DIGITAL LIBRARY
PROBLEM SOLVING SKILLS: ANALYSIS OF THE RELATIONSHIPS BETWEEN COMPUTATIONAL THINKING AND READING COMPREHENSION
Sapientia Hungarian University of Transylvania (ROMANIA)
About this paper:
Appears in: ICERI2022 Proceedings
Publication year: 2022
Pages: 1394-1401
ISBN: 978-84-09-45476-1
ISSN: 2340-1095
doi: 10.21125/iceri.2022.0371
Conference name: 15th annual International Conference of Education, Research and Innovation
Dates: 7-9 November, 2022
Location: Seville, Spain
Abstract:
Our rapidly evolving digital world presents new challenges in education. The general requirement of the labour market is that graduates should have skills that meet the employers' expectations. In the next five years, problem solving will be one of the main characteristics of an ideal employee. In our study, we examined computational thinking within problem solving. The aim of our research was to assess the degree to which students in university education had acquired the ability to use computational thinking at school, and to show the relationship between their level of literacy and algorithmic thinking. In this study we compare students’ level of text comprehension from engineering and humanities departments, we analyse the relationships between the operations of text interpretation and algorithmic thinking, and examine the role of problem solving ability in complex tasks.

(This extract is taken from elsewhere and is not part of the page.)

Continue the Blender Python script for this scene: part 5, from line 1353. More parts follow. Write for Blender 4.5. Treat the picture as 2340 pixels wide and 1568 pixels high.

In the tasks where students not only had to retrieve information from the given text, but also had to recognize the interrelationships between parts of the text and reflect on its content, the achieved averages were low. Students who had the opportunity to acquire an algorithmic approach and thinking in high school performed above average on all assignments. This suggests that more attention should be paid to the opinion of those professionals who suggest that computational thinking should be developed to the level of writing, reading comprehension and mathematics.
Keywords:
Problem solving, algorithmic thinking, computational thinking, reading and comprehension skills, levels of thinking.